→ **Goal of the exercise**
Go through the material below and copy all lines with "this".

→ **Data excerpt**

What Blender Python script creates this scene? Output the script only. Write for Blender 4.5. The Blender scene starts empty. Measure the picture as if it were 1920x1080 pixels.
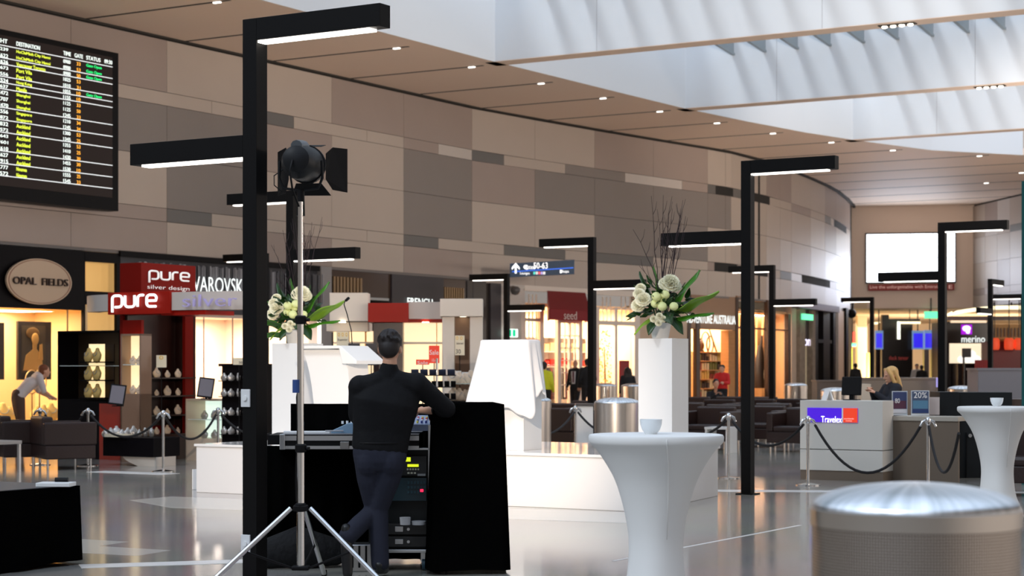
import bpy, bmesh, math, random
from mathutils import Vector, Matrix
random.seed(7)
PI = math.pi
S = bpy.context.scene
COL = S.collection
# ------------------------------------------------------------------ camera
F = 3500.0; H = 1.5; HOR = 690.0
cd = bpy.data.cameras.new('camera'); cam = bpy.data.objects.new('camera', cd); COL.objects.link(cam)
cam.location = (0, 0, H); cam.rotation_euler = (PI/2, 0, 0)
cd.sensor_width = 36.0; cd.lens = 36.0*F/1920.0; cd.shift_y = (HOR-540.0)/1920.0
cd.clip_start = 0.1; cd.clip_end = 400
cd.dof.use_dof = True; cd.dof.focus_distance = 15.5; cd.dof.aperture_fstop = 3.6
S.camera = cam
S.view_settings.view_transform = 'Standard'; S.view_settings.look = 'None'
S.view_settings.gamma = 1; S.view_settings.use_curve_mapping = False
S.view_settings.exposure = 0.08
# ------------------------------------------------------------------ world: hazy sky over the glass roof, warm hall level with the eye
w = bpy.data.worlds.new('world'); S.world = w; w.use_nodes = True
nt = w.node_tree; nt.nodes.clear()
o_ = nt.nodes.new('ShaderNodeOutputWorld'); bg = nt.nodes.new('ShaderNodeBackground')
tc = nt.nodes.new('ShaderNodeTexCoord'); sp = nt.nodes.new('ShaderNodeSeparateXYZ'); rp = nt.nodes.new('ShaderNodeValToRGB'); r2 = nt.nodes.new('ShaderNodeValToRGB'); r3 = nt.nodes.new('ShaderNodeValToRGB')
vr = nt.nodes.new('ShaderNodeVectorRotate'); vr.rotation_type = 'Z_AXIS'; vr.inputs['Angle'].default_value = math.radians(-10)
mul = nt.nodes.new('ShaderNodeMixRGB'); mul.blend_type = 'MULTIPLY'; mul.inputs[0].default_value = 1
mp_ = nt.nodes.new('ShaderNodeMapRange'); mp_.inputs['From Min'].default_value = -1; mp_.inputs['From Max'].default_value = 1
mix = nt.nodes.new('ShaderNodeMixRGB')
L_ = nt.links.new
L_(tc.outputs['Generated'], vr.inputs['Vector']); L_(vr.outputs[0], sp.inputs[0]); L_(sp.outputs['Z'], rp.inputs[0]); L_(sp.outputs['X'], mp_.inputs['Value']); L_(mp_.outputs[0], r2.inputs[0])
L_(sp.outputs['Z'], r3.inputs[0]); L_(r3.outputs[0], mix.inputs[0]); L_(r2.outputs[0], mix.inputs[1]); L_(rp.outputs[0], mix.inputs[2]); L_(mix.outputs[0], bg.inputs[0]); L_(bg.outputs[0], o_.inputs[0])
# around the horizon: dim hall behind the viewer, bright glazed side of the hall to the right
q = r2.color_ramp.elements; q[0].position = 0.55; q[0].color = (0.20, 0.18, 0.165, 1); q[1].position = 0.95; q[1].color = (.85, .74, .66, 1)
q = r3.color_ramp.elements; q[0].position = 0.22; q[0].color = (0, 0, 0, 1); q[1].position = 0.36; q[1].color = (1, 1, 1, 1)
q = rp.color_ramp.elements; q[0].position = 0.36; q[0].color = (.80, .97, 1.20, 1); q[1].position = 1.0; q[1].color = (.92, 1.10, 1.38, 1)
bg.inputs[1].default_value = 1.0
# weak sun through the hazy glass roof
sd = bpy.data.lights.new('sun', 'SUN'); sd.energy = 0.9; sd.angle = math.radians(9); sd.color = (0.93, 0.97, 1.0)
sun = bpy.data.objects.new('sun', sd); COL.objects.link(sun)
sun.rotation_euler = Vector((0.75, 0.62, -0.95)).to_track_quat('-Z', 'Y').to_euler()
sun.location = (0, 0, 30)

def area(name, loc, target, sx, sy, power, color):
    d = bpy.data.lights.new(name, 'AREA'); d.shape = 'RECTANGLE'; d.size = sx; d.size_y = sy; d.energy = power; d.color = color
    o = bpy.data.objects.new(name, d); COL.objects.link(o); o.location = loc
    o.rotation_euler = (Vector(target)-Vector(loc)).to_track_quat('-Z', 'Y').to_euler()
    return o
# ------------------------------------------------------------------ unseen fill lights added off to the right to brighten ceiling and wall
for (x, y) in ((13, 22), (19, 36), (25, 52), (27, 68)):
    area('fill_uplight', (x, y, 3.6), (x-7, y+5, 9.6), 2.5, 2.5, 350, (1.0, .86, .75))
for (x, y, tx, ty) in ((8.5, 20, -14, 40), (11, 26, 0, 54), (17, 42, 12, 70)):  # wide spots added out of view to lift the ceiling and end wall
    d_ = bpy.data.lights.new('fill_spot', 'SPOT'); d_.energy = 7500; d_.color = (1, .87, .76); d_.spot_size = math.radians(52); d_.spot_blend = .8; d_.shadow_soft_size = .6
    o_f = bpy.data.objects.new('fill_spot', d_); COL.objects.link(o_f); o_f.location = (x, y, 4.5); o_f.rotation_euler = (Vector((tx, ty, 12.5))-Vector((x, y, 4.5))).to_track_quat('-Z', 'Y').to_euler()
# ------------------------------------------------------------------ plan helpers
TH = math.atan(0.602)                       # the hall runs 31 degrees right of the view
CU, SU = math.cos(TH), math.sin(TH)
RZ = -TH                                    # local x -> w (across the hall), local y -> u (along the hall)
def ab(X, Y): return (CU*X-SU*Y, SU*X+CU*Y)
def xy(a, b): return (CU*a+SU*b, -SU*a+CU*b)
def X_(px, Y): return (px-960.0)/F*Y
def Z_(py, Y): return H+(HOR-py)/F*Y
def P(px, Y, z=0.0): return (X_(px, Y), Y, z)
K = 1.15                                    # the shop line, ceiling and roof stand this much deeper than first measured
WALL = [(x*K, y*K) for x, y in [(-17.5, 20.1), (-0.77, 47.94), (0.96, 50.2), (2.71, 52.46), (4.57, 54.75), (6.58, 57.2), (7.95, 59.6), (9.3, 62.6),
        (10.46, 65.4), (11.5, 68.1), (12.25, 70.3), (13.15, 73.4), (13.9, 76.3), (14.1, 77.3)]]
def ZK(z): return H+(z-H)*K
def offset_poly(pts, d):
    out = []
    for i, p in enumerate(pts):
        a = Vector(pts[max(i-1, 0)]); b = Vector(pts[min(i+1, len(pts)-1)])
        t = (b-a).normalized(); n = Vector((t.y, -t.x))      # towards the hall
        out.append(Vector(p)+n*d)
    return out
_pc = {}
def WP(px, off=0.0):
    """point where the line of sight at column px meets the shop line moved 'off' metres into the hall; also the wall's heading"""
    if off not in _pc: _pc[off] = offset_poly(WALL, off)
    pts = _pc[off]; r = (px-960.0)/F
    for i in range(len(pts)-1):
        a, b = pts[i], pts[i+1]
        fa = a.x-r*a.y; fb = b.x-r*b.y
        if fa <= 0 <= fb or (i == 0 and fa > 0) or (i == len(pts)-2):
            k = fa/(fa-fb) if abs(fa-fb) > 1e-9 else 0
            p = a+(b-a)*k; d = (b-a)
            return p, math.atan2(d.y, d.x)
# ------------------------------------------------------------------ materials
_m = {}
def mat(name, col=(0.8, 0.8, 0.8), rough=0.5, metal=0.0, emit=None, es=1.0, alpha=1.0, trans=0.0, noise=None, bump=None, coat=0.0, ior=1.5, spec=0.5):
    if name in _m: return _m[name]
    m = bpy.data.materials.new(name); m.use_nodes = True; n = m.node_tree; b = n.nodes['Principled BSDF']
    b.inputs['Base Color'].default_value = (*col, 1); b.inputs['Roughness'].default_value = rough
    b.inputs['Metallic'].default_value = metal; b.inputs['IOR'].default_value = ior
    b.inputs['Transmission Weight'].default_value = trans; b.inputs['Alpha'].default_value = alpha
    b.inputs['Coat Weight'].default_value = coat; b.inputs['Specular IOR Level'].default_value = spec
    if emit: b.inputs['Emission Color'].default_value = (*emit, 1); b.inputs['Emission Strength'].default_value = es
    if noise or bump:
        t = n.nodes.new('ShaderNodeTexCoord')
    if noise:
        sc, amt = noise[0], noise[1]
        mp = n.nodes.new('ShaderNodeMapping'); mp.inputs['Scale'].default_value = noise[2] if len(noise) > 2 else (1, 1, 1)
        nz = n.nodes.new('ShaderNodeTexNoise'); nz.inputs['Scale'].default_value = sc; nz.inputs['Detail'].default_value = 4
        mx = n.nodes.new('ShaderNodeMixRGB'); mx.blend_type = 'MIX'
        mx.inputs[1].default_value = tuple(max(0, c*(1-amt)) for c in col)+(1,); mx.inputs[2].default_value = tuple(min(1, c*(1+amt)) for c in col)+(1,)
        n.links.new(t.outputs['Object'], mp.inputs[0]); n.links.new(mp.outputs[0], nz.inputs['Vector']); n.links.new(nz.outputs['Fac'], mx.inputs[0]); n.links.new(mx.outputs[0], b.inputs['Base Color'])
    if bump:
        nb = n.nodes.new('ShaderNodeTexNoise'); nb.inputs['Scale'].default_value = bump[0]; nb.inputs['Detail'].default_value = 3
        bu = n.nodes.new('ShaderNodeBump'); bu.inputs['Strength'].default_value = bump[1]; bu.inputs['Distance'].default_value = 0.02
        n.links.new(t.outputs['Object'], nb.inputs['Vector']); n.links.new(nb.outputs['Fac'], bu.inputs['Height']); n.links.new(bu.outputs[0], b.inputs['Normal'])
    _m[name] = m; return m
def srgb(r, g, b):
    f = lambda c: (c/255/12.92) if c/255 <= 0.04045 else ((c/255+0.055)/1.055)**2.4
    return (f(r), f(g), f(b))
BLACKMETAL = mat('black_metal', (0.006, 0.0055, 0.0055), 0.5, spec=.12)
BLACK = mat('black_satin', (0.005, 0.0045, 0.005), 0.5, spec=.15)
VELVET = mat('black_cloth', (0.002, 0.002, 0.002), 1.0, spec=0.0, bump=(6, .5))
WHITE = mat('white_paint', (0.78, 0.78, 0.77), 0.45)
WHITEG = mat('white_gloss', (0.82, 0.81, 0.79), 0.2, coat=0.3)
CHROME = mat('chrome', (0.75, 0.75, 0.75), 0.12, 1.0)
ALU = mat('aluminium', (0.62, 0.63, 0.65), 0.32, 1.0)
STEEL = mat('brushed_steel', (0.62, 0.57, 0.52), 0.28, 1.0)
GLASS = mat('clear_glass', (1, 1, 1), 0.0, trans=1.0, ior=1.05, spec=0.5)
RED = mat('red_panel', srgb(158, 24, 8), 0.45, spec=.2)
DKRED = mat('dark_red_panel', srgb(122, 16, 6), 0.5, spec=.15)
DARKWOOD = mat('dark_wood', srgb(45, 22, 18), 0.35, noise=(4, .3))
LEATHER = mat('brown_leather', srgb(42, 24, 21), 0.42, bump=(30, .15))
LAMP = mat('lamp_strip', (1, 1, 1), emit=(1.0, 0.93, 0.84), es=4.0)
WARMLIT = mat('warm_lightbox', (1, .8, .5), emit=(1.0, 0.66, 0.33), es=1.1)
CREAM = mat('cream_wall', srgb(225, 200, 165), 0.7)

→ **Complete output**
What Blender Python script creates this scene? Output the script only. Write for Blender 4.5. The Blender scene starts empty. Measure the picture as if it were 1920x1080 pixels.
K = 1.15                                    # the shop line, ceiling and roof stand this much deeper than first measured